Scene modeling code data:
···

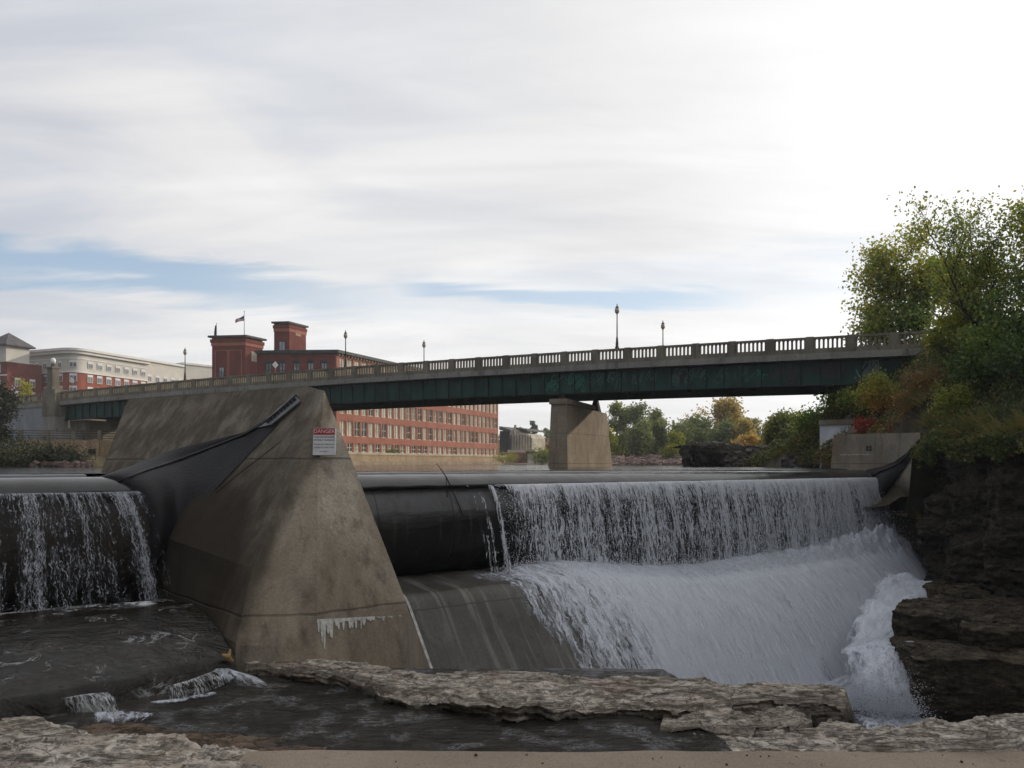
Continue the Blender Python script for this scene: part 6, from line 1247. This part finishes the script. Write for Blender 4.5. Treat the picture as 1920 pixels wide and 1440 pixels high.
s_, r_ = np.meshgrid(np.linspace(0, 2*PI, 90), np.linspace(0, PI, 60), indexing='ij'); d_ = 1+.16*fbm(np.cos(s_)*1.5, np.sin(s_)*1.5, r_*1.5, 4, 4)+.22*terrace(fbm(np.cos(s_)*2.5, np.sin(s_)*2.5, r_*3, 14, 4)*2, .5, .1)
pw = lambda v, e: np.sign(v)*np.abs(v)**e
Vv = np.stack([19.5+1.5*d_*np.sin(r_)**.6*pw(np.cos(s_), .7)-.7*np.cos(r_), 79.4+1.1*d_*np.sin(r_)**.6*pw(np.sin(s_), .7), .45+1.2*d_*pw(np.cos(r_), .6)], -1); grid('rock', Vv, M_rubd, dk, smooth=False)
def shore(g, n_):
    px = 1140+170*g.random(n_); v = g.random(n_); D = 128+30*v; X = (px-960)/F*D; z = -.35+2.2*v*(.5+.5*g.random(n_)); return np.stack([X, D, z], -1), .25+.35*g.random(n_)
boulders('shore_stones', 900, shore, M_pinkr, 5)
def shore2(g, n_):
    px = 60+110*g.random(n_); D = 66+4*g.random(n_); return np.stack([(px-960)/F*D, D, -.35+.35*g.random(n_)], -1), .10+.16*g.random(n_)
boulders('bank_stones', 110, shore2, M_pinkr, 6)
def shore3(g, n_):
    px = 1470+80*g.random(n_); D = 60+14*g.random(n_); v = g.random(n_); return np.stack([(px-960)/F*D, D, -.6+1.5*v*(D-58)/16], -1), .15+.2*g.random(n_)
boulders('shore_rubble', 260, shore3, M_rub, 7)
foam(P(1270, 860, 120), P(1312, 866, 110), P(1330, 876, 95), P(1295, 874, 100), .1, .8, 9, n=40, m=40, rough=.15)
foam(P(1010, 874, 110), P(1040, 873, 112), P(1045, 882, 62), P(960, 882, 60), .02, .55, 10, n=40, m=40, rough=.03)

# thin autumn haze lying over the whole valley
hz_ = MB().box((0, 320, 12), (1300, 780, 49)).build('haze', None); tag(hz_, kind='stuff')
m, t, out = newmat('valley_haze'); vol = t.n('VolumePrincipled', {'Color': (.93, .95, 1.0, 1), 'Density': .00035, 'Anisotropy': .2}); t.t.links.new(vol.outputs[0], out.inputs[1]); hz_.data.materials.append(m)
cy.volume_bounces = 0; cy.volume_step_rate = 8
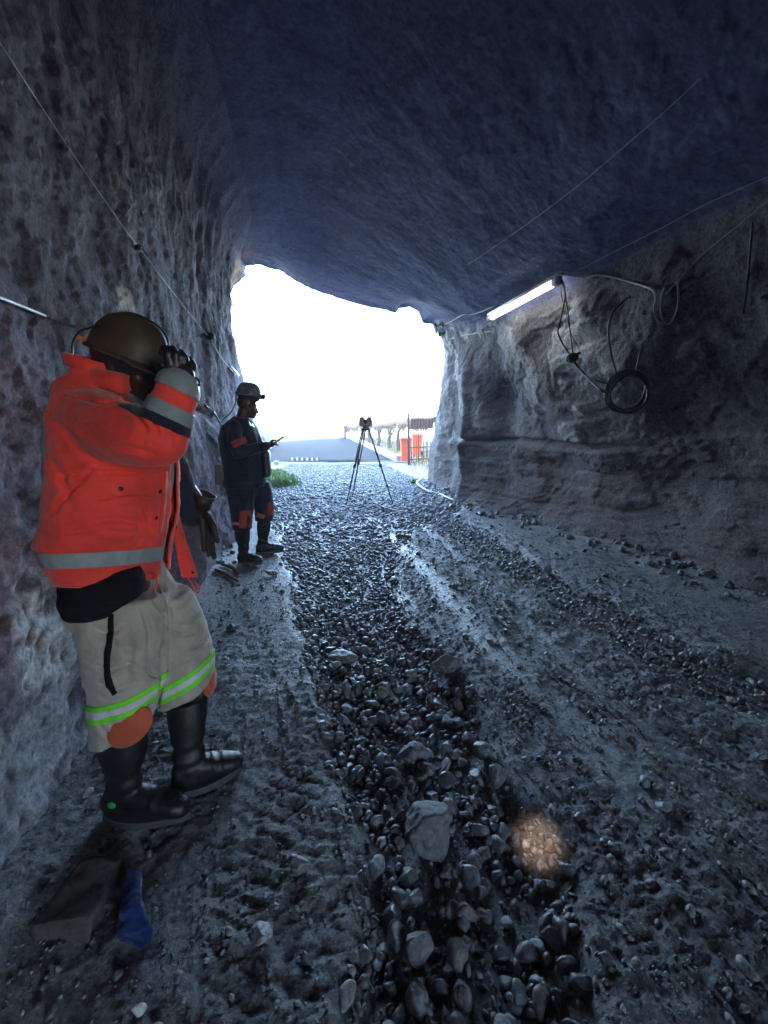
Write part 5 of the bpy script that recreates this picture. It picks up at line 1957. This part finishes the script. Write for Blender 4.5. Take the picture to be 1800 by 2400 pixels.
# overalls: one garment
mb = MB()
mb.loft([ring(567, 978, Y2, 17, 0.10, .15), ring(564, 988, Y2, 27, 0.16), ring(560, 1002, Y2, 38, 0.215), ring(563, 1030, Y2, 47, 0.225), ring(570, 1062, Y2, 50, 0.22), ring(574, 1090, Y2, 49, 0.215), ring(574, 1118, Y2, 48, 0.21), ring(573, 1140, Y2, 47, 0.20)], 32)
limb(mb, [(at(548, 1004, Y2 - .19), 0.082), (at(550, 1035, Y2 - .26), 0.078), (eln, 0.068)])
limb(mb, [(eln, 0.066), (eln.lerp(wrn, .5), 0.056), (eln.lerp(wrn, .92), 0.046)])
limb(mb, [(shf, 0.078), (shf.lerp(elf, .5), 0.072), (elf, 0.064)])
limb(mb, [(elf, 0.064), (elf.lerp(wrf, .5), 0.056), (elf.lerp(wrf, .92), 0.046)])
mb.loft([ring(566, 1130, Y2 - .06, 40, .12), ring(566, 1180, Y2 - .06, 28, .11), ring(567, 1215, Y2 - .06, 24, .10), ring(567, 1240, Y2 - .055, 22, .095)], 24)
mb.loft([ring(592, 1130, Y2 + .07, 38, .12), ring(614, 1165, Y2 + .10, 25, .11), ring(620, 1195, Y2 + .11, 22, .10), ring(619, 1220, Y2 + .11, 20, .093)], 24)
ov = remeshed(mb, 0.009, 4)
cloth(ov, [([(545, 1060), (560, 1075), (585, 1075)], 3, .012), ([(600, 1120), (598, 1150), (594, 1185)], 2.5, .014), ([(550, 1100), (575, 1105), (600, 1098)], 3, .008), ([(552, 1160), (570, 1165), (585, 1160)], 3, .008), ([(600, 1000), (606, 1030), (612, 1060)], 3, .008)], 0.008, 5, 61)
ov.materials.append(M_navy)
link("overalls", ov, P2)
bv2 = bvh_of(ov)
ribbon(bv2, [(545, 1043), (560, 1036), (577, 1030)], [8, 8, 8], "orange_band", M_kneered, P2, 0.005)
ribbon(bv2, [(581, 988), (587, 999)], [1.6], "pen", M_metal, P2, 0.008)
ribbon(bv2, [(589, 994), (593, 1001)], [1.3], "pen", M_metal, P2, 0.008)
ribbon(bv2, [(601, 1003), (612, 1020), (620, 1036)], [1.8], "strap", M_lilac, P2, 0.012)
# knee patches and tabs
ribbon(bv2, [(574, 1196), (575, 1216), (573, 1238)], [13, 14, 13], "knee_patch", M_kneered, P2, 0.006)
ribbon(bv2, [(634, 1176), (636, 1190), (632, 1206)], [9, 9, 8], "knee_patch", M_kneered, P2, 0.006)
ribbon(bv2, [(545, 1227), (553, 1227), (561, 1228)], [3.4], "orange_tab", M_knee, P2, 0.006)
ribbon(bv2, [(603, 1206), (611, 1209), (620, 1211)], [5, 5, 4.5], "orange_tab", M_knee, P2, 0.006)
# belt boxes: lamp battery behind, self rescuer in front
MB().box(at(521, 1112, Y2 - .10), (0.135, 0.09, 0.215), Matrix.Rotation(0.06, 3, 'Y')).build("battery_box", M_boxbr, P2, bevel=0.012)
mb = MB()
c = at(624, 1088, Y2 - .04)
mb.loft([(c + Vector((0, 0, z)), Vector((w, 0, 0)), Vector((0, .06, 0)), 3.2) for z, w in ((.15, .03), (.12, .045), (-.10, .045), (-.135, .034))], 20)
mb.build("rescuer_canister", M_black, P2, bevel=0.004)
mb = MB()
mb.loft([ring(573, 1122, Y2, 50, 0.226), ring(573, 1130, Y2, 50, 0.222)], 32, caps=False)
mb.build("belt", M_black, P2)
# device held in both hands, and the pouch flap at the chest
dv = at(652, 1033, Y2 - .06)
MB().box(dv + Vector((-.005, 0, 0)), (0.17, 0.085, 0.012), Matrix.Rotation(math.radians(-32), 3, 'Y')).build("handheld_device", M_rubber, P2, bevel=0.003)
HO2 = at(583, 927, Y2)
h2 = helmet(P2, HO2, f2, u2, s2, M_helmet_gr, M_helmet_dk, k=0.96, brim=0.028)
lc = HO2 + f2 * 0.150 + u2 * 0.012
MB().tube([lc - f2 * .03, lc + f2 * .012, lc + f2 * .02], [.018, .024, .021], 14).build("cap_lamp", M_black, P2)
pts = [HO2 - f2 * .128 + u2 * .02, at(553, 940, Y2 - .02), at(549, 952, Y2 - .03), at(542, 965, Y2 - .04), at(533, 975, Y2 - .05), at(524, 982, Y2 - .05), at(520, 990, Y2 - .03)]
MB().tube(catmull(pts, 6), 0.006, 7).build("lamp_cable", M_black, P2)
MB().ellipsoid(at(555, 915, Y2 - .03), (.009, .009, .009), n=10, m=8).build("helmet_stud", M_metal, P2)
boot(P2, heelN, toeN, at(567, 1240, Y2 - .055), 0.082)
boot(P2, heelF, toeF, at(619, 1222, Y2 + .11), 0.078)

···

EXERCISE – Every entry must be transcribed exactly. Pictures do not belong in the copy.

OUTPUT BELOW –
Continue the Blender Python script for this scene: part 6, from line 1247. This part finishes the script. Write for Blender 4.5. Treat the picture as 1920 pixels wide and 1440 pixels high.
s_, r_ = np.meshgrid(np.linspace(0, 2*PI, 90), np.linspace(0, PI, 60), indexing='ij'); d_ = 1+.16*fbm(np.cos(s_)*1.5, np.sin(s_)*1.5, r_*1.5, 4, 4)+.22*terrace(fbm(np.cos(s_)*2.5, np.sin(s_)*2.5, r_*3, 14, 4)*2, .5, .1)
pw = lambda v, e: np.sign(v)*np.abs(v)**e
Vv = np.stack([19.5+1.5*d_*np.sin(r_)**.6*pw(np.cos(s_), .7)-.7*np.cos(r_), 79.4+1.1*d_*np.sin(r_)**.6*pw(np.sin(s_), .7), .45+1.2*d_*pw(np.cos(r_), .6)], -1); grid('rock', Vv, M_rubd, dk, smooth=False)
def shore(g, n_):
    px = 1140+170*g.random(n_); v = g.random(n_); D = 128+30*v; X = (px-960)/F*D; z = -.35+2.2*v*(.5+.5*g.random(n_)); return np.stack([X, D, z], -1), .25+.35*g.random(n_)
boulders('shore_stones', 900, shore, M_pinkr, 5)
def shore2(g, n_):
    px = 60+110*g.random(n_); D = 66+4*g.random(n_); return np.stack([(px-960)/F*D, D, -.35+.35*g.random(n_)], -1), .10+.16*g.random(n_)
boulders('bank_stones', 110, shore2, M_pinkr, 6)
def shore3(g, n_):
    px = 1470+80*g.random(n_); D = 60+14*g.random(n_); v = g.random(n_); return np.stack([(px-960)/F*D, D, -.6+1.5*v*(D-58)/16], -1), .15+.2*g.random(n_)
boulders('shore_rubble', 260, shore3, M_rub, 7)
foam(P(1270, 860, 120), P(1312, 866, 110), P(1330, 876, 95), P(1295, 874, 100), .1, .8, 9, n=40, m=40, rough=.15)
foam(P(1010, 874, 110), P(1040, 873, 112), P(1045, 882, 62), P(960, 882, 60), .02, .55, 10, n=40, m=40, rough=.03)

# thin autumn haze lying over the whole valley
hz_ = MB().box((0, 320, 12), (1300, 780, 49)).build('haze', None); tag(hz_, kind='stuff')
m, t, out = newmat('valley_haze'); vol = t.n('VolumePrincipled', {'Color': (.93, .95, 1.0, 1), 'Density': .00035, 'Anisotropy': .2}); t.t.links.new(vol.outputs[0], out.inputs[1]); hz_.data.materials.append(m)
cy.volume_bounces = 0; cy.volume_step_rate = 8
Write part 5 of the bpy script that recreates this picture. It picks up at line 1957. This part finishes the script. Write for Blender 4.5. Take the picture to be 1800 by 2400 pixels.
# overalls: one garment
mb = MB()
mb.loft([ring(567, 978, Y2, 17, 0.10, .15), ring(564, 988, Y2, 27, 0.16), ring(560, 1002, Y2, 38, 0.215), ring(563, 1030, Y2, 47, 0.225), ring(570, 1062, Y2, 50, 0.22), ring(574, 1090, Y2, 49, 0.215), ring(574, 1118, Y2, 48, 0.21), ring(573, 1140, Y2, 47, 0.20)], 32)
limb(mb, [(at(548, 1004, Y2 - .19), 0.082), (at(550, 1035, Y2 - .26), 0.078), (eln, 0.068)])
limb(mb, [(eln, 0.066), (eln.lerp(wrn, .5), 0.056), (eln.lerp(wrn, .92), 0.046)])
limb(mb, [(shf, 0.078), (shf.lerp(elf, .5), 0.072), (elf, 0.064)])
limb(mb, [(elf, 0.064), (elf.lerp(wrf, .5), 0.056), (elf.lerp(wrf, .92), 0.046)])
mb.loft([ring(566, 1130, Y2 - .06, 40, .12), ring(566, 1180, Y2 - .06, 28, .11), ring(567, 1215, Y2 - .06, 24, .10), ring(567, 1240, Y2 - .055, 22, .095)], 24)
mb.loft([ring(592, 1130, Y2 + .07, 38, .12), ring(614, 1165, Y2 + .10, 25, .11), ring(620, 1195, Y2 + .11, 22, .10), ring(619, 1220, Y2 + .11, 20, .093)], 24)
ov = remeshed(mb, 0.009, 4)
cloth(ov, [([(545, 1060), (560, 1075), (585, 1075)], 3, .012), ([(600, 1120), (598, 1150), (594, 1185)], 2.5, .014), ([(550, 1100), (575, 1105), (600, 1098)], 3, .008), ([(552, 1160), (570, 1165), (585, 1160)], 3, .008), ([(600, 1000), (606, 1030), (612, 1060)], 3, .008)], 0.008, 5, 61)
ov.materials.append(M_navy)
link("overalls", ov, P2)
bv2 = bvh_of(ov)
ribbon(bv2, [(545, 1043), (560, 1036), (577, 1030)], [8, 8, 8], "orange_band", M_kneered, P2, 0.005)
ribbon(bv2, [(581, 988), (587, 999)], [1.6], "pen", M_metal, P2, 0.008)
ribbon(bv2, [(589, 994), (593, 1001)], [1.3], "pen", M_metal, P2, 0.008)
ribbon(bv2, [(601, 1003), (612, 1020), (620, 1036)], [1.8], "strap", M_lilac, P2, 0.012)
# knee patches and tabs
ribbon(bv2, [(574, 1196), (575, 1216), (573, 1238)], [13, 14, 13], "knee_patch", M_kneered, P2, 0.006)
ribbon(bv2, [(634, 1176), (636, 1190), (632, 1206)], [9, 9, 8], "knee_patch", M_kneered, P2, 0.006)
ribbon(bv2, [(545, 1227), (553, 1227), (561, 1228)], [3.4], "orange_tab", M_knee, P2, 0.006)
ribbon(bv2, [(603, 1206), (611, 1209), (620, 1211)], [5, 5, 4.5], "orange_tab", M_knee, P2, 0.006)
# belt boxes: lamp battery behind, self rescuer in front
MB().box(at(521, 1112, Y2 - .10), (0.135, 0.09, 0.215), Matrix.Rotation(0.06, 3, 'Y')).build("battery_box", M_boxbr, P2, bevel=0.012)
mb = MB()
c = at(624, 1088, Y2 - .04)
mb.loft([(c + Vector((0, 0, z)), Vector((w, 0, 0)), Vector((0, .06, 0)), 3.2) for z, w in ((.15, .03), (.12, .045), (-.10, .045), (-.135, .034))], 20)
mb.build("rescuer_canister", M_black, P2, bevel=0.004)
mb = MB()
mb.loft([ring(573, 1122, Y2, 50, 0.226), ring(573, 1130, Y2, 50, 0.222)], 32, caps=False)
mb.build("belt", M_black, P2)
# device held in both hands, and the pouch flap at the chest
dv = at(652, 1033, Y2 - .06)
MB().box(dv + Vector((-.005, 0, 0)), (0.17, 0.085, 0.012), Matrix.Rotation(math.radians(-32), 3, 'Y')).build("handheld_device", M_rubber, P2, bevel=0.003)
HO2 = at(583, 927, Y2)
h2 = helmet(P2, HO2, f2, u2, s2, M_helmet_gr, M_helmet_dk, k=0.96, brim=0.028)
lc = HO2 + f2 * 0.150 + u2 * 0.012
MB().tube([lc - f2 * .03, lc + f2 * .012, lc + f2 * .02], [.018, .024, .021], 14).build("cap_lamp", M_black, P2)
pts = [HO2 - f2 * .128 + u2 * .02, at(553, 940, Y2 - .02), at(549, 952, Y2 - .03), at(542, 965, Y2 - .04), at(533, 975, Y2 - .05), at(524, 982, Y2 - .05), at(520, 990, Y2 - .03)]
MB().tube(catmull(pts, 6), 0.006, 7).build("lamp_cable", M_black, P2)
MB().ellipsoid(at(555, 915, Y2 - .03), (.009, .009, .009), n=10, m=8).build("helmet_stud", M_metal, P2)
boot(P2, heelN, toeN, at(567, 1240, Y2 - .055), 0.082)
boot(P2, heelF, toeF, at(619, 1222, Y2 + .11), 0.078)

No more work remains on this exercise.